** Start **
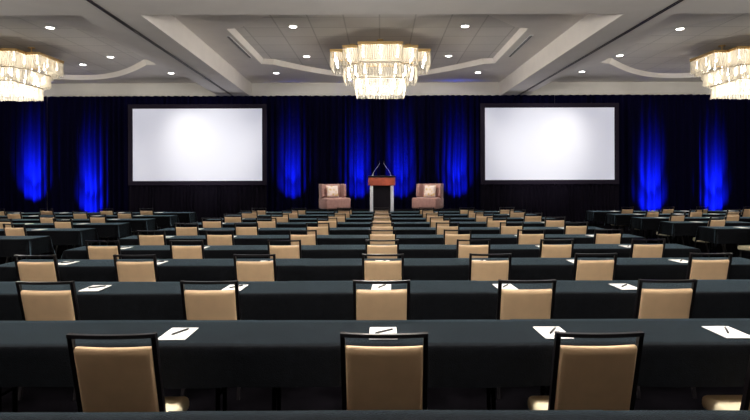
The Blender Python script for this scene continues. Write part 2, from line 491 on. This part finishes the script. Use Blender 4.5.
def armchair(loc, rz, label):
    t = thing('armchair', label, 'armchair', loc, rz, 'pink velvet armchairs on the stage')
    bm = bmesh.new(); rbox(bm, -.44, .44, -.42, .36, .13, .50, .05, 4); obj('seat', bm, M['velvet'], t, True)
    bm = bmesh.new()
    # back panel wrapped into two short wings
    prof = [(-.44, -.02), (-.45, .18), (-.42, .34), (-.30, .41), (0, .43), (.30, .41), (.42, .34), (.45, .18), (.44, -.02)]
    th = .10; rows = []
    for (z, lean) in ((.40, 0), (.60, .01), (.80, .025), (.955, .04), (.97, .05)):
        rows.append([])
        for k, (x, y) in enumerate(prof):
            w = max(0, (abs(k-4)-2)/2)
            zz = z if not (z < .55 and w > .6) else .56
            rows[-1].append((x*(1+lean*.4), y+lean, zz))
    def off(k):
        x, y = prof[k]
        a = Vector(prof[max(0, k-1)]); b = Vector(prof[min(8, k+1)]); d = (b-a).normalized()
        return Vector((d.y, -d.x))*th
    outv = [[bm.verts.new(p) for p in row] for row in rows]
    inv = [[bm.verts.new((p[0]+off(k).x, p[1]+off(k).y, p[2])) for k, p in enumerate(row)] for row in rows]
    nr = len(rows)
    for i in range(nr-1):
        for k in range(8):
            bm.faces.new([outv[i][k], outv[i][k+1], outv[i+1][k+1], outv[i+1][k]])
            bm.faces.new([inv[i][k+1], inv[i][k], inv[i+1][k], inv[i+1][k+1]])
        for k in (0, 8): bm.faces.new([outv[i][k], outv[i+1][k], inv[i+1][k], inv[i][k]])
    for k in range(8):
        bm.faces.new([outv[0][k], inv[0][k], inv[0][k+1], outv[0][k+1]])
        bm.faces.new([outv[-1][k], outv[-1][k+1], inv[-1][k+1], inv[-1][k]])
    o = obj('backrest', bm, M['velvet'], t, True)
    bv = o.modifiers.new('soft_edges', 'BEVEL'); bv.width = .02; bv.segments = 2; bv.limit_method = 'ANGLE'
    for sx in (-1, 1):
        for y in (-.34, .28):
            bm = bmesh.new(); tube(bm, [(sx*.36, y, .14), (sx*.375, y*1.03, .001)], [.024, .014], 10); obj('leg', bm, M['frame'], t)
    return t
a1 = armchair((-1.56, 18.4, SZ+.002), R(26), 'pink velvet armchair left of the lectern, turned right')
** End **
SET TASK:
The pictures should not be reproduced; quote all of the other material exactly.

COMPLETE ANSWER:
The Blender Python script for this scene continues. Write part 2, from line 491 on. This part finishes the script. Use Blender 4.5.
def armchair(loc, rz, label):
    t = thing('armchair', label, 'armchair', loc, rz, 'pink velvet armchairs on the stage')
    bm = bmesh.new(); rbox(bm, -.44, .44, -.42, .36, .13, .50, .05, 4); obj('seat', bm, M['velvet'], t, True)
    bm = bmesh.new()
    # back panel wrapped into two short wings
    prof = [(-.44, -.02), (-.45, .18), (-.42, .34), (-.30, .41), (0, .43), (.30, .41), (.42, .34), (.45, .18), (.44, -.02)]
    th = .10; rows = []
    for (z, lean) in ((.40, 0), (.60, .01), (.80, .025), (.955, .04), (.97, .05)):
        rows.append([])
        for k, (x, y) in enumerate(prof):
            w = max(0, (abs(k-4)-2)/2)
            zz = z if not (z < .55 and w > .6) else .56
            rows[-1].append((x*(1+lean*.4), y+lean, zz))
    def off(k):
        x, y = prof[k]
        a = Vector(prof[max(0, k-1)]); b = Vector(prof[min(8, k+1)]); d = (b-a).normalized()
        return Vector((d.y, -d.x))*th
    outv = [[bm.verts.new(p) for p in row] for row in rows]
    inv = [[bm.verts.new((p[0]+off(k).x, p[1]+off(k).y, p[2])) for k, p in enumerate(row)] for row in rows]
    nr = len(rows)
    for i in range(nr-1):
        for k in range(8):
            bm.faces.new([outv[i][k], outv[i][k+1], outv[i+1][k+1], outv[i+1][k]])
            bm.faces.new([inv[i][k+1], inv[i][k], inv[i+1][k], inv[i+1][k+1]])
        for k in (0, 8): bm.faces.new([outv[i][k], outv[i+1][k], inv[i+1][k], inv[i][k]])
    for k in range(8):
        bm.faces.new([outv[0][k], inv[0][k], inv[0][k+1], outv[0][k+1]])
        bm.faces.new([outv[-1][k], outv[-1][k+1], inv[-1][k+1], inv[-1][k]])
    o = obj('backrest', bm, M['velvet'], t, True)
    bv = o.modifiers.new('soft_edges', 'BEVEL'); bv.width = .02; bv.segments = 2; bv.limit_method = 'ANGLE'
    for sx in (-1, 1):
        for y in (-.34, .28):
            bm = bmesh.new(); tube(bm, [(sx*.36, y, .14), (sx*.375, y*1.03, .001)], [.024, .014], 10); obj('leg', bm, M['frame'], t)
    return t
a1 = armchair((-1.56, 18.4, SZ+.002), R(26), 'pink velvet armchair left of the lectern, turned right')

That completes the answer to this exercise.